New Reviews for VANITAS

There have been a few reviews appearing for VANITAS in the past week. Not sure what to make of the popularity among folk in the Netherlands, but it is more than welcome.

Here is a roundup of press and listener reactions:

“Meditative and reverential… Wondrous and startling”
Compulsion Online (UK)

“There are few more nocturnal musicians than Michael Begg. I do not exaggerate when I place him in a high firmament alongside Arvo Pärt and Coil. Begg’s is a music to make the twilight last, and in that liminal area he sets his table. We listen and shudder, while we still have the time.”
Denis Boyer, Feardrop (Fr)

“Over the years Michael Begg has brought us some great works, crossing borders – from atonal quietness to orchestral expansiveness… keeps the listener captivated on a coherent album that makes great sense.”
Frans de Waard, Vital Weekly (NL)

“it’s remarkable to ponder how accomplished and visionary his work is… A gorgeous sound palette which he uses to paint tantalising shadow realms and infinite night skies”
Norman Records (UK)

“Glorious. Magnificent work.”
John Kealy

“I’ve just listened to Vanitas and I’m blown away. It’s a hugely immersive work – I quite lost track of a sense of time. At turns heartbreaking, melancholic, unsettling, uplifting and transportative, it has a deeply emotional resonance.
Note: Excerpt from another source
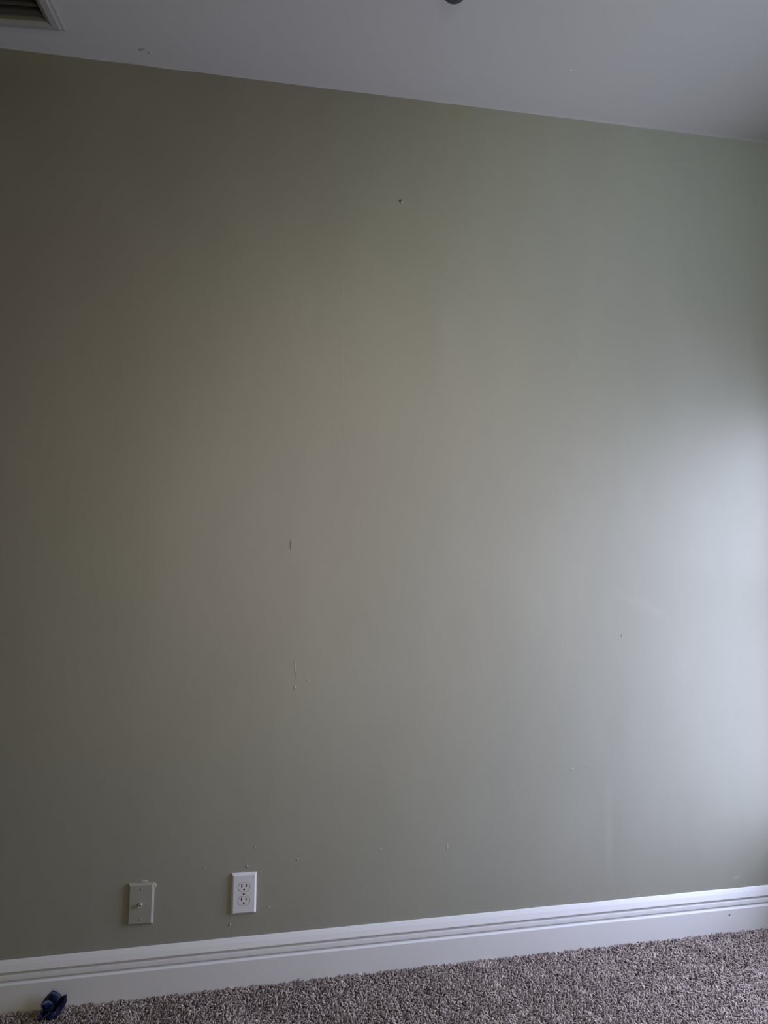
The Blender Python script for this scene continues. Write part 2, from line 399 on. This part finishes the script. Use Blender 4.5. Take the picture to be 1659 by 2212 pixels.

I think this is going to be one of my favourite Human Greed/ Michael Begg releases.”
Grey Malkin, The Hare And The Moon

“The music he creates with his ‘cheap tools’ and his ‘doomed junk instruments’ bears every sign of a brilliantly creative composer… the kind of artist that does not conform to imposed rules but pushes the boundaries into unknown territories to be explored.”
Ambient Blog (NL)

He paints the nostalgic panoramas of his dreams in a tranquil, subtle but extremely exciting way with tender brush strokes. It is all of unprecedented, fragile beauty.
Subjectivisten / The Shadow Cabinet (NL)

“Decadent flows intertwine with filaments of imploding chaos and soaring drones… Essential and penetrating.”